# [What the task requires]
Word for word, restate the lines from the start of the data below through the line containing "from mathutils.bvhtree import BVHTree".

# [Given data]
Begin

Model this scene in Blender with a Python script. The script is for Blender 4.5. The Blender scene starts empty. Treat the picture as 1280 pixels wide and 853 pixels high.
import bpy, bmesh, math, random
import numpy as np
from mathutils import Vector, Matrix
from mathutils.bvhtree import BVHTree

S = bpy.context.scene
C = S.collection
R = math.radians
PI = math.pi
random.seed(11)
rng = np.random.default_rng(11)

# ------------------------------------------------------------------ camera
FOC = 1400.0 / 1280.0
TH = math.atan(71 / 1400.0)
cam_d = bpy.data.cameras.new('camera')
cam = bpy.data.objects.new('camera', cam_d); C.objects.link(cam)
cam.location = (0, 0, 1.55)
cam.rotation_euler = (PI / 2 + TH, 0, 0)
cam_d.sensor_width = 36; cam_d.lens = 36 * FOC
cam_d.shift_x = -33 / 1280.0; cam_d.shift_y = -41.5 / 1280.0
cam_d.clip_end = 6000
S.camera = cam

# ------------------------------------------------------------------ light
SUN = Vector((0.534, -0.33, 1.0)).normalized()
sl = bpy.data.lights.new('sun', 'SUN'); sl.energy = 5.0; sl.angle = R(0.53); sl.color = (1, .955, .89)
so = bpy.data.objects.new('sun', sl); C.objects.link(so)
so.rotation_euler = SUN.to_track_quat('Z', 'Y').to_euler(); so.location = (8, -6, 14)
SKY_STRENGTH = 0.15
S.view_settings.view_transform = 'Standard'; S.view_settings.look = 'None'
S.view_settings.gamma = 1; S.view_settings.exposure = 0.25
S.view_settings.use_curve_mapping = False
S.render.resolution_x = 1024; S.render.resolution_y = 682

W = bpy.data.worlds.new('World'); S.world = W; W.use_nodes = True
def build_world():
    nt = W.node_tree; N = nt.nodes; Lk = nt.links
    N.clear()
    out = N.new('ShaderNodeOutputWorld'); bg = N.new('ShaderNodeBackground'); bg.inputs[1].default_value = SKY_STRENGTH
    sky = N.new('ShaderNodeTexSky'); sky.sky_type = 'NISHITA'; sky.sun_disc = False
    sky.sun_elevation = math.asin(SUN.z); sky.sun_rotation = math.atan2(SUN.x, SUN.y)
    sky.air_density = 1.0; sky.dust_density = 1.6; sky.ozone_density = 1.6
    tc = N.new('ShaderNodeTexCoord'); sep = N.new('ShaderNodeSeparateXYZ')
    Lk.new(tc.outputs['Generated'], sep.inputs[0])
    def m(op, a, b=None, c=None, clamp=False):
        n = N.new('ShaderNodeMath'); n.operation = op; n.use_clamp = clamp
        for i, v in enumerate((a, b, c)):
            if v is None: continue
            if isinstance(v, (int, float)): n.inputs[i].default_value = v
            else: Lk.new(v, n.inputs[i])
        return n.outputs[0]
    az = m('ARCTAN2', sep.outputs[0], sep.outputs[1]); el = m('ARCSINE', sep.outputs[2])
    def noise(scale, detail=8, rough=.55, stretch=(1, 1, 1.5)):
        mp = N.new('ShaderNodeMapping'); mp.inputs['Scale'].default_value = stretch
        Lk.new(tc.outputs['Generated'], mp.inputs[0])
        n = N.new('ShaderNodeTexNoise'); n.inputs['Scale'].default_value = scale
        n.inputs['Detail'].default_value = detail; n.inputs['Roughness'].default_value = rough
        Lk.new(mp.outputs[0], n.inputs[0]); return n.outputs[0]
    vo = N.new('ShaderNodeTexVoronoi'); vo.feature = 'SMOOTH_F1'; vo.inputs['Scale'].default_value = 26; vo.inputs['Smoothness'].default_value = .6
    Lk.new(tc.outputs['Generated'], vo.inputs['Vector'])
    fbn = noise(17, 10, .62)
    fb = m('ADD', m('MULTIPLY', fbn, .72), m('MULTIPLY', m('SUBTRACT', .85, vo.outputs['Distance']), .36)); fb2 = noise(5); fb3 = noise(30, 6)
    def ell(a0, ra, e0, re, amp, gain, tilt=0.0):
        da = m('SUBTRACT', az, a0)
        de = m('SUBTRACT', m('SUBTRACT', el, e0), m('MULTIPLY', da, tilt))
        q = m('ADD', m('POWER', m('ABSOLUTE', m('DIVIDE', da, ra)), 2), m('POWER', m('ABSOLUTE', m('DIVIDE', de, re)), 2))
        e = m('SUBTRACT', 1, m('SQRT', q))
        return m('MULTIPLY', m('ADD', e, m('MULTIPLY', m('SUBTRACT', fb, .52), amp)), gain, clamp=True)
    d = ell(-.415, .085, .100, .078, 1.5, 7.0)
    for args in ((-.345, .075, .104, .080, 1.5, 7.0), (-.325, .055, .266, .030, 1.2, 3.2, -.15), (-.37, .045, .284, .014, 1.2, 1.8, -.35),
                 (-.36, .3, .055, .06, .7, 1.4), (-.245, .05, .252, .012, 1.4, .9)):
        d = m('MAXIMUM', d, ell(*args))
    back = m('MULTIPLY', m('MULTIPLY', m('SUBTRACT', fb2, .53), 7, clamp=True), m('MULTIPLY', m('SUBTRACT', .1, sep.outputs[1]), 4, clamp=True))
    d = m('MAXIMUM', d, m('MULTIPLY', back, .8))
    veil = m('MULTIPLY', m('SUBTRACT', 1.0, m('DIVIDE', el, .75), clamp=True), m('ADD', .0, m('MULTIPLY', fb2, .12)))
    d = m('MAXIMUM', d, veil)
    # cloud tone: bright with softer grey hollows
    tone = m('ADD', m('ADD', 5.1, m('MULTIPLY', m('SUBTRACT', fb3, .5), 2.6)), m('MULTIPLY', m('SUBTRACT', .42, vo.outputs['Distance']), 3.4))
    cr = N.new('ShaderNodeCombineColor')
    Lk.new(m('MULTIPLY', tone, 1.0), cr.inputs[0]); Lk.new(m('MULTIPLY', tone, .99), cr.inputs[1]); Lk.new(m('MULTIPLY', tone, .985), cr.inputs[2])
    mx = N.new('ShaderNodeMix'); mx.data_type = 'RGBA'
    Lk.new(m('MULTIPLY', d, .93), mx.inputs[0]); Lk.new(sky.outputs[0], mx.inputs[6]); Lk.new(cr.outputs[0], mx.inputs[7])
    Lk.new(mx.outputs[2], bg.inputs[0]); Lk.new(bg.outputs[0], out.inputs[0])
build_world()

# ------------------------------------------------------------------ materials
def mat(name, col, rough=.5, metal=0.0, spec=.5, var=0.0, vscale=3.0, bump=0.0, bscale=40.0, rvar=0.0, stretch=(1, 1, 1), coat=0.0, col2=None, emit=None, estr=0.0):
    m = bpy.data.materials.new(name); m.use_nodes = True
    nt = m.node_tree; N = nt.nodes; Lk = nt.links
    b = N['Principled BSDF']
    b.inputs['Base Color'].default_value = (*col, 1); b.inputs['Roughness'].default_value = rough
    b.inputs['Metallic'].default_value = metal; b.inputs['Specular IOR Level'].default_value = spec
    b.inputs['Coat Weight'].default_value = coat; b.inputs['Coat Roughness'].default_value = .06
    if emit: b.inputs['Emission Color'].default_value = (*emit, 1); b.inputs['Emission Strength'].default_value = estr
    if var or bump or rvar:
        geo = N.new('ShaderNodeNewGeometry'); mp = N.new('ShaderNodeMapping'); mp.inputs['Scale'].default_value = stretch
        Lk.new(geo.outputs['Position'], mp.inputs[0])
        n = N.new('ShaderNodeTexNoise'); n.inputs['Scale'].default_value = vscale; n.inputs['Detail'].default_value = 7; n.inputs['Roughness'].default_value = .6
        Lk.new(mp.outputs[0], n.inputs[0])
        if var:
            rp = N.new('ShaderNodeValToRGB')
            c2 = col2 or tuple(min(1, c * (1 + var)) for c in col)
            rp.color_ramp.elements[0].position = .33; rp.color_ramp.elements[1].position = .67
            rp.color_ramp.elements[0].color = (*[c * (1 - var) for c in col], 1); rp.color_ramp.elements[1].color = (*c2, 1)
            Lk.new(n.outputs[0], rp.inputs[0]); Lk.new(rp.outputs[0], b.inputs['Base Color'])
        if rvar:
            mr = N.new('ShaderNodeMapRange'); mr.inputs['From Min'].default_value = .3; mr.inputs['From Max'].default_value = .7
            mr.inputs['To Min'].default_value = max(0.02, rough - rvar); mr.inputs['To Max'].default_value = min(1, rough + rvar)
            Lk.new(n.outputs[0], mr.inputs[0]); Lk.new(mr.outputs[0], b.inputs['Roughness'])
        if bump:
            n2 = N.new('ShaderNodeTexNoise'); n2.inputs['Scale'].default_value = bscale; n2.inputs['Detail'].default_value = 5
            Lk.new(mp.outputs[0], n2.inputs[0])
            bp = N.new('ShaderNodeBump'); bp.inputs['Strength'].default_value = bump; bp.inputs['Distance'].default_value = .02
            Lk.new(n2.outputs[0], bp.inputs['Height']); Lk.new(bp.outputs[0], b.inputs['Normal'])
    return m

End

# [Final answer]
Model this scene in Blender with a Python script. The script is for Blender 4.5. The Blender scene starts empty. Treat the picture as 1280 pixels wide and 853 pixels high.
import bpy, bmesh, math, random
import numpy as np
from mathutils import Vector, Matrix
from mathutils.bvhtree import BVHTree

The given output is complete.